The last point particularly worried Winship. Of the paper’s top twenty editors, all but two lived in the suburbs. Chris Lydon had urged his friend Bob Phelps to live in the city, where he could learn its ethnic and class attitudes firsthand, but, ardent ornithologists, the Phelpses bought a home not far from Winship in Lincoln. Even Irish reporters generally settled at one remove from the inner city in enclaves like Scituate and Hingham. The
Globe
’s prevailing voice was that of a Harvard-educated lawyer from the suburbs—affable, humane, and well intentioned, but no longer entirely comfortable in the city of his youth.
Irish politicians loved to twit the
Globe
about its suburban orientation.
State Senator Billy Bulger, an acerbic wit from South Boston, regaled audiences with an apocryphal anecdote: “I was talking with Tom Winship not long ago. I said, ‘Mr. Winship, how do you know so much about Boston?’ He said, ‘Well, we have an Urban Team.’ I said, ‘How can I get in touch with them?’ And he said, ‘You just call the regular number during the day, and in the evening you dial long-distance.’ ”

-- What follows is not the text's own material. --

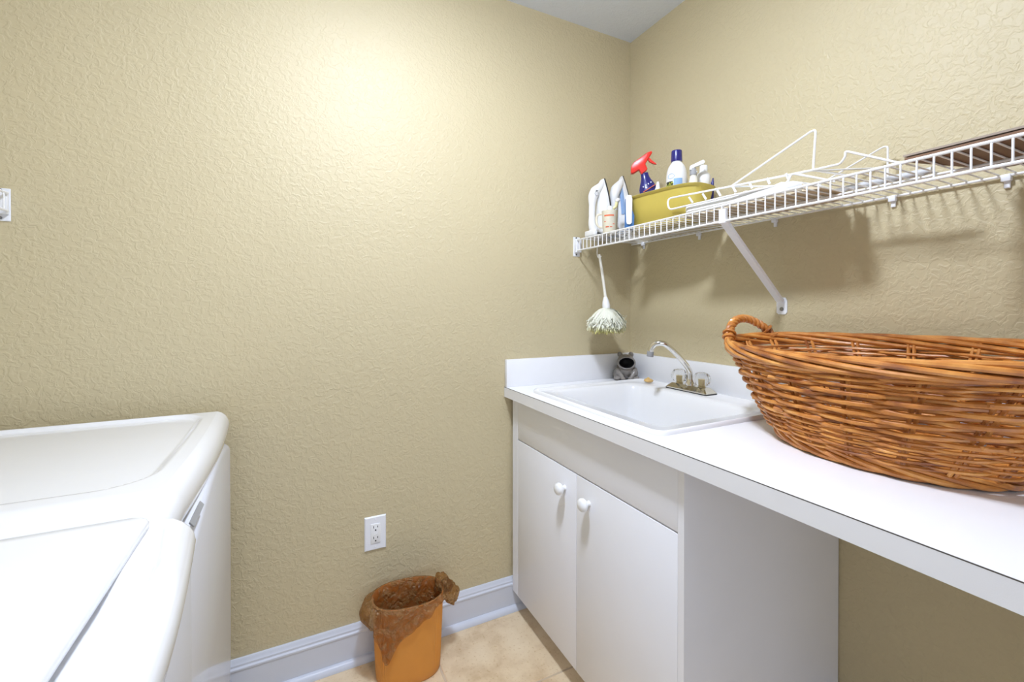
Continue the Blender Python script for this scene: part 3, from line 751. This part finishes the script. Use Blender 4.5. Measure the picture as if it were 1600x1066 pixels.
for k in range(1300):
    an = rnd.random() * 2 * PI; spread = math.sqrt(rnd.random()); L = .064 + .050 * rnd.random() ** .7
    tip_r = .020 + .062 * spread; wd = .0012 + .0022 * rnd.random(); ctr = Vector((-.229, -.115, 1.214)); dirv = Vector((math.cos(an), math.sin(an), 0)); sd = Vector((-dirv.y, dirv.x, 0))
    L *= (1.0 - .18 * spread ** 2); curl = rnd.uniform(-.6, 1.2) * spread; an2 = rnd.uniform(-.5, .5)
    pts = []
    for i in range(7):
        q = i / 6; r = .006 + (tip_r - .006) * (q ** (.62 if spread > .5 else .9)); z = -L * q ** 1.15 + curl * .020 * max(0, q - .72) / .28
        pts.append(ctr + dirv * r + Vector((0, 0, z)) + sd * (.007 * math.sin(q * 5 + k) * q + an2 * .04 * q * q))
    v = []
    for i, p in enumerate(pts):
        w = wd * (.35 + 1.0 * math.sin(PI * min(1, i / 6 * .85 + .1)))
        v += [p - sd * w + Vector((0, 0, .002 * ((i + k) % 2))), p + dirv * .0015, p + sd * w - Vector((0, 0, .002 * ((i + k) % 2)))]
    fs = []
    for i in range(6):
        fs += [(3 * i, 3 * i + 1, 3 * i + 4, 3 * i + 3), (3 * i + 1, 3 * i + 2, 3 * i + 5, 3 * i + 4)]
    fe.add(v, fs)
part('feathers', fe, M['feather'], du, 'soft cream fluff with yellow-green tips', sharp=180, kind='stuff')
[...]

Such gibes cost Tom some sleepless nights. The critics had a legitimate beef, he thought. Originally he had favored a metropolitan plan under which city children would be bused to the suburbs and vice versa, but once the Supreme Court barred such “cross-district” busing in the Detroit case and the
Globe
began lecturing city dwellers about their obligations under Garrity’s order, Winship wondered whether he ought to be living in a rambling farmhouse at the end of a wooded lane in Lincoln. (What fun the Irish pols would have if they knew that the two Vermont Morgans grazing in Tom’s pasture were named Seamus and Clancy.) During that summer of 1974, riding the 7:52 train to work each morning, he toyed with the idea of buying a house in the city, but his wife was more committed to country living, less afflicted by liberal guilt. They stayed where they were.
The
Globe
’s anxiety was aggravated that summer by pressure from a newly aroused Boston Community Media Committee. At an all-day meeting on July 10, black members demanded that the press commit itself to “implementation of the law,” express its commitment through both “advocacy journalism and straight reporting,” and “use its awesome power to influence leaders in the private sector.” The press agreed to work toward these ends. That summer president John I. Taylor represented the
Globe
at a series of meetings designed to assure that the press play a “positive role” in the fall’s events.